As part of our continued efforts to implement the recommendations made by the Truth and Reconciliation Council of Canada’s Calls to Action, the Indigenous Course Requirement (ICR) made Indigenous learning mandatory for all UWinnipeg undergraduate students beginning in the fall of 2016.

The initiative was originally student-led, as the UWinnipeg Students’ Association came forward with a proposal for the ICR. The original proposal was the site of informal and formal discussion and debate at the University among students, faculty, and staff, as well as community members. Those discussions helped to formulate the criteria that’s being used today to assess courses.

Students can choose from a number of three-credit-hour courses in which the greater part of the content is local Indigenous material — derived from or based on an analysis of the cultures, languages, history, ways of knowing, or contemporary reality of the Indigenous Peoples whose homelands are located within the modern boundaries of Canada and the continental USA.

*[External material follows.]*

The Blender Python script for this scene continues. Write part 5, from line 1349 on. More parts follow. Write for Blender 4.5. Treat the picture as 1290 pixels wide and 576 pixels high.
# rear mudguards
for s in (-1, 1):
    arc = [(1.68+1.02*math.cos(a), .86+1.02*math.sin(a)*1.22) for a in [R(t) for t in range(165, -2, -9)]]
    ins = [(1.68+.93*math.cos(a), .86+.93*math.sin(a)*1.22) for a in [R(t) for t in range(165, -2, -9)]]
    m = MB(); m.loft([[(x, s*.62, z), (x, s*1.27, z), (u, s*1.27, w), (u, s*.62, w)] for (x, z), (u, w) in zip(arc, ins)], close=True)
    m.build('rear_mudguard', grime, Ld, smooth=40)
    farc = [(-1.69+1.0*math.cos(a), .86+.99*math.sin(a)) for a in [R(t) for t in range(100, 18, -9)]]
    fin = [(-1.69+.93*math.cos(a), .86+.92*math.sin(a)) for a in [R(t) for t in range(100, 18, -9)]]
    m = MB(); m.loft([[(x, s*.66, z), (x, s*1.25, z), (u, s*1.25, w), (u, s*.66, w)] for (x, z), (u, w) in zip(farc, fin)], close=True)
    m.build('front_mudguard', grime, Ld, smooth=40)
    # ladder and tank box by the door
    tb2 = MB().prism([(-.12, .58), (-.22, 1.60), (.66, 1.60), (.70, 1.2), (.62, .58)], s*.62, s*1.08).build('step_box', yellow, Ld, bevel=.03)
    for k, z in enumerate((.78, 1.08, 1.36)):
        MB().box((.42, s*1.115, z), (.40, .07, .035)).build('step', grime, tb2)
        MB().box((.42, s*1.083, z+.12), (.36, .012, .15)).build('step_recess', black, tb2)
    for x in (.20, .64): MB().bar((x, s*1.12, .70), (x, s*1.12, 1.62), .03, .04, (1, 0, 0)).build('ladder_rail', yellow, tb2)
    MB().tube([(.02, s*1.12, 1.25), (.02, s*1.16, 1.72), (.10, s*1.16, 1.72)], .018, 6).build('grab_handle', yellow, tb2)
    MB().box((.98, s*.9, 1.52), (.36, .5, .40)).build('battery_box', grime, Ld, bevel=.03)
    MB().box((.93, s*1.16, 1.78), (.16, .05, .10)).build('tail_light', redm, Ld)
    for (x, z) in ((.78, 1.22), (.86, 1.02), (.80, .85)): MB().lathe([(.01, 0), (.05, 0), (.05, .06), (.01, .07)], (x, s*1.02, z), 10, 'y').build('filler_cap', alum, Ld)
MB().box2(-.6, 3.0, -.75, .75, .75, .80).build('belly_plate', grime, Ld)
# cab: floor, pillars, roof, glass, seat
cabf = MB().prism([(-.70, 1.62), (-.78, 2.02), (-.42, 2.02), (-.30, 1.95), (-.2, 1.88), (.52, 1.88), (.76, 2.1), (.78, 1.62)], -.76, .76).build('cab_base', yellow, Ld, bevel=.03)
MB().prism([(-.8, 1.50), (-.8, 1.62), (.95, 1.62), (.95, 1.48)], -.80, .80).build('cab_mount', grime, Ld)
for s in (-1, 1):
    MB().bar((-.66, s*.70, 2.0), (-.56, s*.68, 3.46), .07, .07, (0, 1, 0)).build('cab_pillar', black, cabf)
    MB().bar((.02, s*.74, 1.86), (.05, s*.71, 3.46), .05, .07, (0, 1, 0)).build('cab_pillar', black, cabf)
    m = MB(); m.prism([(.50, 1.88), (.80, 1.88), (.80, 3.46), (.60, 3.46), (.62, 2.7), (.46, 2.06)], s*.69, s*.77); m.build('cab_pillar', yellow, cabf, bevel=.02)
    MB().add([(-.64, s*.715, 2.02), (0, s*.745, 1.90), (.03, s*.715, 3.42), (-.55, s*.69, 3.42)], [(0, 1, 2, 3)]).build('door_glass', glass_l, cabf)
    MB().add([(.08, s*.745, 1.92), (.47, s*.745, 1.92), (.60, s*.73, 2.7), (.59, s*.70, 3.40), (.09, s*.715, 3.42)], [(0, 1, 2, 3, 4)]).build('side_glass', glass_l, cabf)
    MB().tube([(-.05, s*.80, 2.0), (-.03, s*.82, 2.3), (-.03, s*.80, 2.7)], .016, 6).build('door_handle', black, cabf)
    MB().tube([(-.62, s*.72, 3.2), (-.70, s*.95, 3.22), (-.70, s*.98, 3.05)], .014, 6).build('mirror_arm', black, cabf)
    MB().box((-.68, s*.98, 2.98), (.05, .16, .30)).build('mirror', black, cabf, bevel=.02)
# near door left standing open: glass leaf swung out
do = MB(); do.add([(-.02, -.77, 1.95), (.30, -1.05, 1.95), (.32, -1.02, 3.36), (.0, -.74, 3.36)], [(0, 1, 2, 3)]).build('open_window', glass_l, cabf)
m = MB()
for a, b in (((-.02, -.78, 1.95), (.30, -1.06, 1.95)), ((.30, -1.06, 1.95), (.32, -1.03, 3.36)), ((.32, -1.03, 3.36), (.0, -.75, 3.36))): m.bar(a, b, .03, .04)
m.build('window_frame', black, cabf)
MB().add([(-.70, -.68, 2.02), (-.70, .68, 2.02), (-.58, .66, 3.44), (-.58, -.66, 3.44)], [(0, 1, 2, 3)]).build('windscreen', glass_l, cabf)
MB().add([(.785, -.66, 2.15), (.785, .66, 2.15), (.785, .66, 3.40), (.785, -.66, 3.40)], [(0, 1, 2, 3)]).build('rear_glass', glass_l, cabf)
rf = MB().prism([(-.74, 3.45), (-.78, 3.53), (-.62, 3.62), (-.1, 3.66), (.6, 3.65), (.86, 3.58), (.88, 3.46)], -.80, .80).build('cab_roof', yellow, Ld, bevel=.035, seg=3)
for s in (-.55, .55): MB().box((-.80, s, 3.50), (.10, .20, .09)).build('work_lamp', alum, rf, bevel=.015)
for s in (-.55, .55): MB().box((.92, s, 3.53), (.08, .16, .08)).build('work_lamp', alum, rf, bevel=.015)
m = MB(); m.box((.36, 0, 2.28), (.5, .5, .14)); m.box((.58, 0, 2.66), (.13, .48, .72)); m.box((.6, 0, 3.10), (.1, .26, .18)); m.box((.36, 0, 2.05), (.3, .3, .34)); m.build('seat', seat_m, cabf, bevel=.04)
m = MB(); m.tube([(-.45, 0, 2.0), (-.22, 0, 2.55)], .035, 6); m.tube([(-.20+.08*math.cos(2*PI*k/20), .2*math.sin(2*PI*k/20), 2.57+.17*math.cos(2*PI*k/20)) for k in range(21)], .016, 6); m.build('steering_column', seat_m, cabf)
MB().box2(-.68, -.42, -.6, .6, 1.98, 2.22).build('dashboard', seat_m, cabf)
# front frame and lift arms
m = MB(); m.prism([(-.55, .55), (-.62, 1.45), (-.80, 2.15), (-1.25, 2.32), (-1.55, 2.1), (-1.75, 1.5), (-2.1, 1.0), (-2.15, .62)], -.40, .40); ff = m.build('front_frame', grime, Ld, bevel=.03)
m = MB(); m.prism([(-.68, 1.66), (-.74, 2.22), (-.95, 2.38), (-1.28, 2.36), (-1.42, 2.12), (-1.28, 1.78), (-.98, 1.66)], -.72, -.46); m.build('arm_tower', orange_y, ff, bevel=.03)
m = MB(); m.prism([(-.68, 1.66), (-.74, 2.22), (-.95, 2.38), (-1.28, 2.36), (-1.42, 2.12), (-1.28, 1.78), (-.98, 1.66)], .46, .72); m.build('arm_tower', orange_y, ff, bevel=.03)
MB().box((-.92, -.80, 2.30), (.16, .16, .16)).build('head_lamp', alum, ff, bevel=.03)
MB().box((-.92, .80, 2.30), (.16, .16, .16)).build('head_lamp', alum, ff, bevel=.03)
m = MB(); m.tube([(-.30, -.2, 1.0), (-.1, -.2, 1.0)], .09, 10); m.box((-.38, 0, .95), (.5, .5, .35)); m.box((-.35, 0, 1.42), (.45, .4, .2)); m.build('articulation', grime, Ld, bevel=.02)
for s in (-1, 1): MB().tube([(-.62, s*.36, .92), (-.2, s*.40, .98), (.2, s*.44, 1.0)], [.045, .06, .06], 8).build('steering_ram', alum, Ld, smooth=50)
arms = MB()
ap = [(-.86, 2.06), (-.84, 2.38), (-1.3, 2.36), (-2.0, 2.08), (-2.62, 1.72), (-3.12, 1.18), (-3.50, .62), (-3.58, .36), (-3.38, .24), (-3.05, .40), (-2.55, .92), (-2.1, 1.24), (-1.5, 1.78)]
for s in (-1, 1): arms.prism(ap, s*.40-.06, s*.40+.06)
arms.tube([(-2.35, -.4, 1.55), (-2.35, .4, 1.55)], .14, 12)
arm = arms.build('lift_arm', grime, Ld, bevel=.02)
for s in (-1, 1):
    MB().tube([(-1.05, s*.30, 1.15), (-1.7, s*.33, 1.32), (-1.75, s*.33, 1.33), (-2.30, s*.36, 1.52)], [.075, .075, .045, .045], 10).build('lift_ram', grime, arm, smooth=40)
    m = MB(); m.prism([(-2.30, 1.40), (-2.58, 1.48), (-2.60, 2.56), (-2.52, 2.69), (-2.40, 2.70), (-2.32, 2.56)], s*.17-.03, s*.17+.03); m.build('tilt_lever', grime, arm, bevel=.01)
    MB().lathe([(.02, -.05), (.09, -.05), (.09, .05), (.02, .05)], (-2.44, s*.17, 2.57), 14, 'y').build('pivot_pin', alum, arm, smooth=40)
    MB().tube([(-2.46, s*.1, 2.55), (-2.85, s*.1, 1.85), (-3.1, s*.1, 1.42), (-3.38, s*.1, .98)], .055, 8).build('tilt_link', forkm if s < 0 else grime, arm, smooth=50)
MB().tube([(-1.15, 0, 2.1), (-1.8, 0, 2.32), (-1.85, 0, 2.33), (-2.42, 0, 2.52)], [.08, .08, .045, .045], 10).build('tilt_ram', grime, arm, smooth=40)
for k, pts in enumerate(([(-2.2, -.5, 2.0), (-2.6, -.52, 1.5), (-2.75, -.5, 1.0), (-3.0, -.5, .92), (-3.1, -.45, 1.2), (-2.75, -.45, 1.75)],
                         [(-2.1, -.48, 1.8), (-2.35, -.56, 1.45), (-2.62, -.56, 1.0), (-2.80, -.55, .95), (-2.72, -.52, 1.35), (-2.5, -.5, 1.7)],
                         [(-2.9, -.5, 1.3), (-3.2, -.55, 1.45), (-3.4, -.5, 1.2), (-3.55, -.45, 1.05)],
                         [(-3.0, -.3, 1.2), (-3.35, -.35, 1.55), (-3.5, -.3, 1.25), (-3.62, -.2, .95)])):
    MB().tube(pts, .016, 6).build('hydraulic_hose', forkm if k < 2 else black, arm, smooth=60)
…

By the end of the 2018-19 academic year, more than 1,100 students had fulfilled their ICR and 61 unique courses had been approved as fulfilling the ICR, including 54 in the Faculty of Arts, six in the Faculty of Science, and one in the Faculty of Business and Economics.

Brett Lougheed, University Archivist and Digital Curator, and Mary Jane Logan McCallum, Canada Research Chair in Indigenous People, History, and Archives, are currently establishing an Indigenous Course Requirement Collection to document and care for the history of UWinnipeg’s Indigenous Course Requirement.

“It is really important to capture the history and development of the ICR because it represents one of our University’s major responses to the Truth and Reconciliation Commission,” said McCallum. “It also has an important place in a longer history of Indigenous education, and post-secondary Indigenization efforts.”